Mr. Rosentreter finds that some of these people have unused room to contribute to registered retirement savings plans, while others have substantial retirement savings into seven figures. What unites them is that they are not saving enough to keep the same lifestyle after they retire and uninterested in fixing this by spending less.

"These are all bright people," Mr. Rosentreter said in an interview. "But there's a bit of a herd mentality. It's a bit of being caught up in the moment, it's a bit of thinking I've got so much money that it's going to be okay."

The latest thinking in the never-ending debate about how well prepared people are for retirement is that boomers are pretty well set. They have company pension plans in many cases, the stock markets were good to them over the decades and their houses have soared in value.

Mr. Rosentreter said his issue is not that these boomers are going to be destitute when they retire. It's more that they will not be able to afford the luxuries to which they've grown accustomed. One retirement-age couple he saw recently had what they considered to be substantial savings and an expensive house, but they were spending $200,000 a year after taxes.

Mr. Rosentreter told them they haven't saved enough to sustain that lifestyle and said suggested they look at options like cutting their spending. "I never say this kind of thing in first meetings because that's not the way to win a client. And, not surprisingly, I haven't heard from them."

To be clear, Mr. Rosentreter is not talking about everyday Canadians. He also wants his clients to know he's not talking about them. Basically, this is a niche issue: High earners who won't curtail their lavish spending so they can sustain their lifestyle in retirement.

There's a more universal aspect to this situation, though. It all stems from the idea that we deserve cars, toys and trips, consequences be damned. Mr. Rosentreter sees a life cycle of acquisitiveness that starts when people are in their 30s and too strapped by the cost of kids and mortgages to spend much.

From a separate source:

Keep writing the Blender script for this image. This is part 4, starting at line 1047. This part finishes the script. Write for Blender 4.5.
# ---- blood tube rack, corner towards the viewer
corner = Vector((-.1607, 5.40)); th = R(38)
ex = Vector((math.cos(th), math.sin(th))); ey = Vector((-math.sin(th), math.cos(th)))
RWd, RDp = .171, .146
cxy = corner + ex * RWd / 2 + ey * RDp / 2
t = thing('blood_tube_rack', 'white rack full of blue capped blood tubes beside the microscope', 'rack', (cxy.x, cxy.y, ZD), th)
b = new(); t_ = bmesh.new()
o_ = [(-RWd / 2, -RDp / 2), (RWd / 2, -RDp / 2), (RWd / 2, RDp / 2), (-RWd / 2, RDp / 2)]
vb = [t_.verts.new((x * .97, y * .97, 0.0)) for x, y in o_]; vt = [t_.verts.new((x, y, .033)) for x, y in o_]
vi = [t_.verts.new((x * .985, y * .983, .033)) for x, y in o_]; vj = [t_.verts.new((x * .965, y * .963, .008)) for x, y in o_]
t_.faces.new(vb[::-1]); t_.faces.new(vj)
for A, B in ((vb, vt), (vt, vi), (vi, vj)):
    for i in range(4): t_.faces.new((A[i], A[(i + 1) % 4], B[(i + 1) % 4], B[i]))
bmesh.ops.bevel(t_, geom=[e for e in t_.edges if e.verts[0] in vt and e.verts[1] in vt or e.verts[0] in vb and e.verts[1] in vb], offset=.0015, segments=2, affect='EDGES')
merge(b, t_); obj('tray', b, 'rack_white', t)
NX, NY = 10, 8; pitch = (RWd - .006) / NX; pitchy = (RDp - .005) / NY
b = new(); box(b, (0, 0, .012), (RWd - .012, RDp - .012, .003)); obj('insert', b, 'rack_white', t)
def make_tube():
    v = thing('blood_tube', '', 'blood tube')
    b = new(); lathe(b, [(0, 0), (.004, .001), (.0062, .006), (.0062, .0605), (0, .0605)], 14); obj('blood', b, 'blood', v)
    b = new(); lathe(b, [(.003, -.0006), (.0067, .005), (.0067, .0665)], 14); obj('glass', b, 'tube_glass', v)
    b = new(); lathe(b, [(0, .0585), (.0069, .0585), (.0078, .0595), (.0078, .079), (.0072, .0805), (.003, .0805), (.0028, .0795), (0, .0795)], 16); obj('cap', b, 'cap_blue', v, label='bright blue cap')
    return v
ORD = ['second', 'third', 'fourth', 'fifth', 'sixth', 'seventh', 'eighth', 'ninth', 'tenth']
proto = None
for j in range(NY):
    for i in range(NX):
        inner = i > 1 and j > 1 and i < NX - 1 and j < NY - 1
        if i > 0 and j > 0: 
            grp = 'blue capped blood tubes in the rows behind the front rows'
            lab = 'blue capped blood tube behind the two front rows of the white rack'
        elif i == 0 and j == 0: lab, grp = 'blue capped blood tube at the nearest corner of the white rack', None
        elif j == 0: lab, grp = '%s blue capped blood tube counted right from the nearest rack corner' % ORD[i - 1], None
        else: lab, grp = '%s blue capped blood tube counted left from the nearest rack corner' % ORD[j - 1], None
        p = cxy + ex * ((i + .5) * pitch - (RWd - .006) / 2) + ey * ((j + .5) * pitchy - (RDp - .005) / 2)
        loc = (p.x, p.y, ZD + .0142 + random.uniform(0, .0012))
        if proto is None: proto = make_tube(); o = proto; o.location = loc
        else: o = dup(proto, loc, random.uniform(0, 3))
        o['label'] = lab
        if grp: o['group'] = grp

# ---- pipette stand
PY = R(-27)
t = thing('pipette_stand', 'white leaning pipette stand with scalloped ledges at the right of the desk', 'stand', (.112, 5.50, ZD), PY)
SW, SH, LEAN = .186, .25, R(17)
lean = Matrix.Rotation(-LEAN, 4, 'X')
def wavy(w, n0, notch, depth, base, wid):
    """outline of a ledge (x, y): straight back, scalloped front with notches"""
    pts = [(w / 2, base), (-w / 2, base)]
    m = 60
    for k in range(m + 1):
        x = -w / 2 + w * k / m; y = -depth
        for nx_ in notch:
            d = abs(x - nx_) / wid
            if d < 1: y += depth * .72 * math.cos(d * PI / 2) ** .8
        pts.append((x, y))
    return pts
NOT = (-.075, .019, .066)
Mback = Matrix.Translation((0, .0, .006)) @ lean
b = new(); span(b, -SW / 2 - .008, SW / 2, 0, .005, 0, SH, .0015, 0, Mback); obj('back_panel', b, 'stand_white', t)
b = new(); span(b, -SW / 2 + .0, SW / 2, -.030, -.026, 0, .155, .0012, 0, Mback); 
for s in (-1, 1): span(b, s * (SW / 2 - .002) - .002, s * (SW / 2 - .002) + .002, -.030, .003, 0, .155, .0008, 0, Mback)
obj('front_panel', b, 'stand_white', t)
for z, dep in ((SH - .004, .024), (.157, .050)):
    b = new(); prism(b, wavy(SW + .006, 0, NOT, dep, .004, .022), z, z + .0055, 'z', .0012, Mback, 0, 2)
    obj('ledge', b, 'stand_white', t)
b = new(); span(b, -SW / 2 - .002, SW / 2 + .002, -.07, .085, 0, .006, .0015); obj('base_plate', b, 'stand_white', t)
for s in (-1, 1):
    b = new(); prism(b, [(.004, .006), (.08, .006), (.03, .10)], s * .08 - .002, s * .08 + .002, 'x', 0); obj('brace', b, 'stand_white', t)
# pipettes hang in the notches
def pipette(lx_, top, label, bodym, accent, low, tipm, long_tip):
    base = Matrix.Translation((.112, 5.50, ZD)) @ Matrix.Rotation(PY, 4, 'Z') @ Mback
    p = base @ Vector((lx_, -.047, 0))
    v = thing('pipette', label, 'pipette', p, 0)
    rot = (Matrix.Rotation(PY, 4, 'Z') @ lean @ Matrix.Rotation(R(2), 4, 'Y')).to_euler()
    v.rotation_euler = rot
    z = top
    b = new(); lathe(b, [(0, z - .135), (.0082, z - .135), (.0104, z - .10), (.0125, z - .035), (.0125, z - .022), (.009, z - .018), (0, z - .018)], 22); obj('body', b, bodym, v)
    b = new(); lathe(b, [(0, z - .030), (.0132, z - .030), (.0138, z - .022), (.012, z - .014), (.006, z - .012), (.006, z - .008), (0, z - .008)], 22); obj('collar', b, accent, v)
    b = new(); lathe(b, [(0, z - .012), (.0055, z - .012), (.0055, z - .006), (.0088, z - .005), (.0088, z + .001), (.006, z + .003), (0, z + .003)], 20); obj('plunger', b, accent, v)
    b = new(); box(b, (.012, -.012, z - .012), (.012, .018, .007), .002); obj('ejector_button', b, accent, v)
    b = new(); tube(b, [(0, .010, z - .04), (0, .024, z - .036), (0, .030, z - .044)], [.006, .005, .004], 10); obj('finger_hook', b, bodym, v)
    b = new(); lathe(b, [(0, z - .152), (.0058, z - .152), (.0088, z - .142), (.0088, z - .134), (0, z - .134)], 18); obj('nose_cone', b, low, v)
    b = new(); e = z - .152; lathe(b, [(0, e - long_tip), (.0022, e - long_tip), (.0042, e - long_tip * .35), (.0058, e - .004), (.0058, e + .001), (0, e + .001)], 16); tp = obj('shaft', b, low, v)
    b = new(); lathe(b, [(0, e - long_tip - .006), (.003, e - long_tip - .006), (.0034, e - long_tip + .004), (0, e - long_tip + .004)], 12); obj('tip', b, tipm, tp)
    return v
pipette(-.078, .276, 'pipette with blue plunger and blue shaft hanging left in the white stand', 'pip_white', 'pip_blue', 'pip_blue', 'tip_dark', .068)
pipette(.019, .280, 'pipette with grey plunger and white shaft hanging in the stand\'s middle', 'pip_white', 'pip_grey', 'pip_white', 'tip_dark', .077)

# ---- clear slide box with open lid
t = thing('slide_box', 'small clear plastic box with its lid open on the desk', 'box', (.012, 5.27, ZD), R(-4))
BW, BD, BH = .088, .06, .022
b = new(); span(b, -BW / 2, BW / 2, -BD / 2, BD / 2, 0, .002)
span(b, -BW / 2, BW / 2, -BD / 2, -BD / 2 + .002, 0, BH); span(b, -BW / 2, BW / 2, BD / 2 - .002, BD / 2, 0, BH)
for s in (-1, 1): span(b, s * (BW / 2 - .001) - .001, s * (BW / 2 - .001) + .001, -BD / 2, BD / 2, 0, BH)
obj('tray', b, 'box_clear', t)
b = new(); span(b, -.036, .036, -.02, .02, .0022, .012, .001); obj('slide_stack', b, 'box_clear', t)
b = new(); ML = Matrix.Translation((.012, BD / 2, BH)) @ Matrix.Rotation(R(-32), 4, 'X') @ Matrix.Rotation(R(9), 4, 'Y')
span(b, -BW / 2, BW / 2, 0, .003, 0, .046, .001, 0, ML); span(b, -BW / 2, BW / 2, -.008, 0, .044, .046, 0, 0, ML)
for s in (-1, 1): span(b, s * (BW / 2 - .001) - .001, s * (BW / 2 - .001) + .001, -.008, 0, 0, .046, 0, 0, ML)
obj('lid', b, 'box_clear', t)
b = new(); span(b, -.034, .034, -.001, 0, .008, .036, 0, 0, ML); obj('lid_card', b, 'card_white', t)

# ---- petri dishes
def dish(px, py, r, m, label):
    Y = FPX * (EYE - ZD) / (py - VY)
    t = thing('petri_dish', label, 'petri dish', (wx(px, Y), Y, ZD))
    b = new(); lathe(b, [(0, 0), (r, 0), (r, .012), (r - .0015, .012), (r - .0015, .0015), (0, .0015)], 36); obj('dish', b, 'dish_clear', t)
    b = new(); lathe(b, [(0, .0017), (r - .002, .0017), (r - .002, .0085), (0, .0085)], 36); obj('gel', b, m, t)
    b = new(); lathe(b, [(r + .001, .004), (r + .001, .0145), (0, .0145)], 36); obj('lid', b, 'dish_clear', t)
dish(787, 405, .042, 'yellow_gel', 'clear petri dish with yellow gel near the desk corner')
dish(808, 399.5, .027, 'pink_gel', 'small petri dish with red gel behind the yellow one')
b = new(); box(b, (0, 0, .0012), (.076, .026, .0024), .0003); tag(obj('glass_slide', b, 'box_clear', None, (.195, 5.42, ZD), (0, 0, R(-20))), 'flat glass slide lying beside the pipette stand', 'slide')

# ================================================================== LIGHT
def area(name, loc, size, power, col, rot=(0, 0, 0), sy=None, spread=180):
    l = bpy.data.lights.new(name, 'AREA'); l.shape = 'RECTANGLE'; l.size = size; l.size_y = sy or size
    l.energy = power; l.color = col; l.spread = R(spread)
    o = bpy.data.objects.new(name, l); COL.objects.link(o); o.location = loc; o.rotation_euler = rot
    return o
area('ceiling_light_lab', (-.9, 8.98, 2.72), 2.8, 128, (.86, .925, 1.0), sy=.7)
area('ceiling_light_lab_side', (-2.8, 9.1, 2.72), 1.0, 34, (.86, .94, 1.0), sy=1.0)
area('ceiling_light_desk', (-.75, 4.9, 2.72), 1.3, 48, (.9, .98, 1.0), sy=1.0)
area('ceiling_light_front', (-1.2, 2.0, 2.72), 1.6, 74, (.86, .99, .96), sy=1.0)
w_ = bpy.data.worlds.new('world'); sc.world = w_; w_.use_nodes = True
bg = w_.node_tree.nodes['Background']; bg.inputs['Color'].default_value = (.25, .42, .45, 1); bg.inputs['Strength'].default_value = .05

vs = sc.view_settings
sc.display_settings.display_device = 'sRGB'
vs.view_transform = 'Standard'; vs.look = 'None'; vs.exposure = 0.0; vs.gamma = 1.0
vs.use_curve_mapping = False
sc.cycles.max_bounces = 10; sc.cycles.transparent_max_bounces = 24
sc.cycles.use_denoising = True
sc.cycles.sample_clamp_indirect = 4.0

In their 40s, money starts to free up and they catch up on cars, vacations and home renovations, or they move to a more expensive home. In their 50s, their finance resources are often directed to paying the cost of college or university for their children. By the time they get to retirement, their options for maintaining their lifestyle are downsizing to a small condo or a cheaper locale outside Toronto, or working longer.

Downsizing to something more modest is a no-go with most people, Mr. Rosentreter finds. And the working longer option, while it may sound doable for career-loving boomers, is no sure thing. People close to retirement are often at the high end of their pay scale and thus an obvious target for corporate cost-cutting. Consulting might be an alternative, but that presents the challenge of earning enough money to make a difference.

High-earning boomers can avoid hard choices like this by saving more, but Mr. Rosentreter finds that many aren't listening. "They're making $200,000 ... $300,000 … $400,000 a year, and they're not prepared to cut back on a single vacation."